Um presidente popular pode tudo? Lula, aparentemente, pode. Com aprovação recorde e uma economia que jamais esteve tão sólida, ele pode até oferecer uma lei aos amigos, sem que ninguém mais se escandalize. E se essa mesma lei vier a beneficiar a empresa que transformou seu filho num milionário, pouco importa. Afinal, o Brasil é investment grade, nunca se venderam tantos automóveis e a maioria da população já deseja um terceiro mandato. Daqui a alguns anos, quando os historiadores estiverem escrevendo sobre o legado da era Lula, é possível que estejam discutindo apenas se o atual presidente foi maior do que Getúlio Vargas ou Juscelino Kubitschek. O mensalão será um capítulo menor. E o caso Oi/Brasil Telecom talvez vire uma nota de rodapé. Nada mais que isso.

Esse episódio pode parecer irrelevante, mas merece, ao menos, uma abordagem sociológica. Isso porque, já na chegada ao poder, em janeiro de 2003, os próceres do PT não escondiam de ninguém que iriam reescrever a história das privatizações – em especial das telecomunicações. Como elas foram feitas com dinheiro público, do BNDES e dos fundos de pensão estatais, os trabalhadores deveriam retomar o controle sobre seu capital. E foi isso que deu origem à guerra da telefonia. Numa primeira etapa, com auxílio da Polícia Federal, tomou-se a Brasil Telecom. Depois, seria a vez da Telemar, rebatizada como Oi. E quando a antiga Telebrás estivesse enfim reconstruída, mas sob o comando dos fundos, o PT teria em mãos uma fonte permanente de financiamento político. Era esse o projeto.

Na guerra da telefonia, Lula podia optar entre seus financiadores e o PT. Ficou com os primeiros

Em algum momento, porém, o presidente Lula decidiu alterar a rota dos acontecimentos. Em vez de seguir o plano traçado pelo PT, ele optou por favorecer seus doadores de campanha, que, por acaso, também patrocinam a Gamecorp, a empresa do seu filho.
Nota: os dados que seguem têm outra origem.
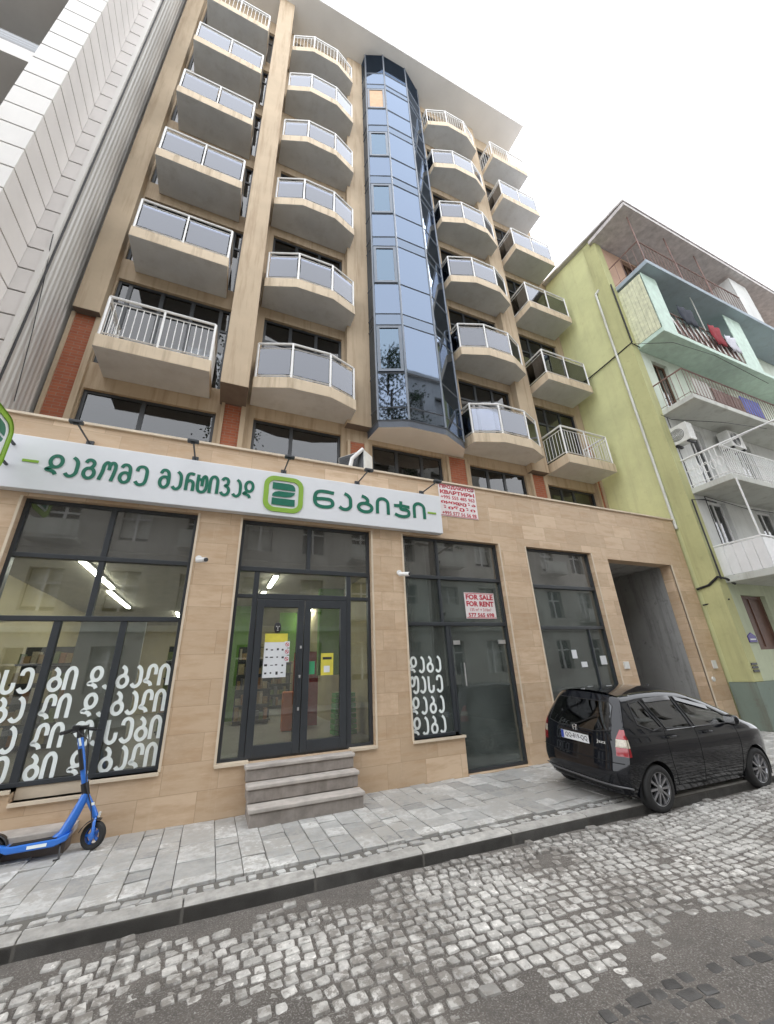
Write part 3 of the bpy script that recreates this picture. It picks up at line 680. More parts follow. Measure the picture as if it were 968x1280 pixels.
# piers
for (x0, x1, z0, mat) in ((-3.46, -3.0, 8.75, 'tan'), (-.52, .03, 7.26, 'tan'), (2.36, 3.02, 7.3, 'tan'), (8.14, 8.80, 7.0, 'tan')):
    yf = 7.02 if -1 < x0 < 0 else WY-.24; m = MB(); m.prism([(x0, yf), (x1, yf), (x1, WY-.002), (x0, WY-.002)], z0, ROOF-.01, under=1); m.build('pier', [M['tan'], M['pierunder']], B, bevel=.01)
for (x0, x1, z1) in ((-3.50, -2.98, 8.74), (-.47, .04, 7.25), (2.42, 2.96, 6.9), (5.24, 5.94, 7.0), (8.16, 8.78, 6.95), (10.98, 11.27, 8.6)):
    m = MB(); m.box(x0+.07, WY-.07, TOP, x1-.10, WY-.002, z1); m.build('brick_panel', M['brick'], B)
    m = MB(); m.box(x0, WY-.10, TOP, x0+.07, WY-.003, z1+.01); m.box(x1-.10, WY-.10, TOP, x1, WY-.003, z1+.01); islands(m, 'brick_surround', M['tan'], B)

def tower_window(x0, z0, x1, z1, vbars, hbars=(), pane='towerglass', curtain=None):
    y = WY+.10; m = MB(); fr = .06
    m.box(x0, y-.03, z0, x0+fr, y+.04, z1); m.box(x1-fr, y-.03, z0, x1, y+.04, z1); m.box(x0+fr, y-.028, z1-fr, x1-fr, y+.038, z1); m.box(x0+fr, y-.028, z0, x1-fr, y+.038, z0+fr)
    for t in vbars: x = x0+(x1-x0)*t; m.box(x-.04, y-.026, z0+fr, x+.04, y+.036, z1-fr)
    for t in hbars: z = z0+(z1-z0)*t; m.box(x0+fr, y-.022, z-.035, x1-fr, y+.032, z+.035)
    f = m.build('window', M['darkframe'], B)
    MB().box(x0+fr*.5, y, z0+fr*.5, x1-fr*.5, y+.01, z1-fr*.5).build('pane', M[pane], f)
    if curtain:
        a, b = x0+(x1-x0)*curtain[0], x0+(x1-x0)*curtain[1]; n = 14; vs = []
        for i in range(n+1):
            xx = a+(b-a)*i/n; yy = y+.14+.025*math.sin(i*2.1); vs += [(xx, yy, z0+.06), (xx, yy, z1-.08)]
        MB().add(vs, [(2*i, 2*i+2, 2*i+3, 2*i+1) for i in range(n)]).build('curtain', M['acwhite'], f, smooth=60)
tower_window(-2.96, TOP+.1, -.56, cols['A'][0]-.62, (.43,), (.55,)); tower_window(.22, TOP+.1, 2.28, cols['C'][0]-.62, (.42,), (.5,))
tower_window(3.10, TOP+.1, 5.16, 6.98, (.34, .70)); tower_window(6.05, TOP+.1, 8.05, cols['D'][0]-.62, (.32, .62), curtain=(.63, .8)); tower_window(8.90, TOP+.1, 10.93, cols['E'][0]-.62, (.30, .55), curtain=(.58, .9))
for k, (a, b) in WX.items():
    for i, z in enumerate(cols[k]):
        t = (cols[k][i+1]-.62) if i < 5 else z+2.4
        tower_window(a, z+.02, b, t, ((.1, .37, .64, .9) if k == 'A' else (.33, .66)), (.72,), curtain=(.66, .98) if (i*3+ord(k)) % 4 == 1 else None)

# --- balconies
def balcony(poly, zt, bars, segs, left_bars=False):
    """poly: outline wall-to-wall; segs: indices of edges that carry railing panels"""
    m = MB(); m.prism(poly, zt-.30, zt, under=1)
    slab = m.build('balcony', [M['fascia'], M['soffit']], B, bevel=.012)
    cx = sum(p[0] for p in poly)/len(poly); cyy = sum(p[1] for p in poly)/len(poly)
    ins = [(p[0]+(cx-p[0])*.035, p[1]+(.05 if p[1] < WY-.1 else 0)) for p in poly]
    rl = MB(); H = 1.0; pn = []
    for i in range(len(ins)-1):
        a, b = Vector((*ins[i], 0)), Vector((*ins[i+1], 0)); L = (b-a).length
        if L < .05: continue
        at = lambda t, z: (a.x+(b.x-a.x)*t, a.y+(b.y-a.y)*t, zt+z)
        rl.tube([at(0, H), at(1, H)], .028, 6); rl.tube([at(0, .08), at(1, .08)], .018, 4); rl.tube([at(0, H-.13), at(1, H-.13)], .014, 4)
        for t in (0, 1): rl.tube([at(t, 0), at(t, H)], .026, 6)
        n = max(1, round(L/1.0)); isb = bars
        for k in range(1, n): rl.tube([at(k/n, 0), at(k/n, H)], .022, 6)
        if isb:
            q = max(2, int(L/.115))
            for k in range(1, q): rl.tube([at(k/q, .08), at(k/q, H-.12)], .0085, 4, False)
        else:
            for k in range(n):
                t0, t1 = k/n+.045/L, (k+1)/n-.045/L
                if t1 > t0+.05: pn.append((at(t0, .12), at(t1, .12)))
    r_ = rl.build('railing', M['white'], slab, smooth=50)
    for (p, q) in pn:
        d = (Vector(q)-Vector(p)); nrm = Vector((-d.y, d.x, 0)).normalized()*.004; z1 = zt+H-.16
        p, q = Vector(p), Vector(q)
        vs = [p-nrm, q-nrm, q+nrm, p+nrm]; vs2 = [Vector((w.x, w.y, z1)) for w in vs]
        MB().add(vs+vs2, [(0, 1, 5, 4), (1, 2, 6, 5), (2, 3, 7, 6), (3, 0, 4, 7), (4, 5, 6, 7), (3, 2, 1, 0)]).build('glass_panel', M['railglass'], slab)
    return slab
PA = [(-2.70, WY-.003), (-2.70, BF), (-.73, BF), (-.73, WY-.003)]
PC = [(.10, WY-.003), (.10, 7.16), (.86, BF), (1.78, BF), (2.46, 7.15), (2.46, WY-.003)]
PD = [(5.76, WY-.003), (5.82, 7.17), (6.65, BF), (7.62, BF), (8.30, 7.17), (8.30, WY-.003)]
PE = [(8.94, WY-.003), (8.94, BF), (10.95, BF), (10.95, WY-.003)]
for i in range(6):
    balcony(PA, cols['A'][i], i in (0, 5), None); balcony(PC, cols['C'][i], i == 5, None)
    balcony(PD, cols['D'][i], i == 5, None); balcony(PE, cols['E'][i], i in (0, 5), None)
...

Dias atrás, a história entrou no penúltimo capítulo, quando o BNDES ajudou os grupos Andrade Gutierrez e La Fonte a consolidar o controle da Oi. Num passo seguinte, com mais dinheiro público, eles comprarão a Brasil Telecom. Falta só mudar a lei, o que não parece ser problema.

A Oi aposta que o presidente fará isso dentro de 90 dias.

Mas há um enigma na história. Por que Lula decidiu compor com seus financiadores, e não com seu partido? A resposta é simples. A plutocracia é bem mais dócil. Ela sabe que Lula pode tudo. Pode oferecer toda a riqueza do mundo, como também pode retirá-la. E os petistas que acreditaram no roteiro inicial dessa longa guerra telefônica terão que se contentar com um papel inglório: o de marido traído da história.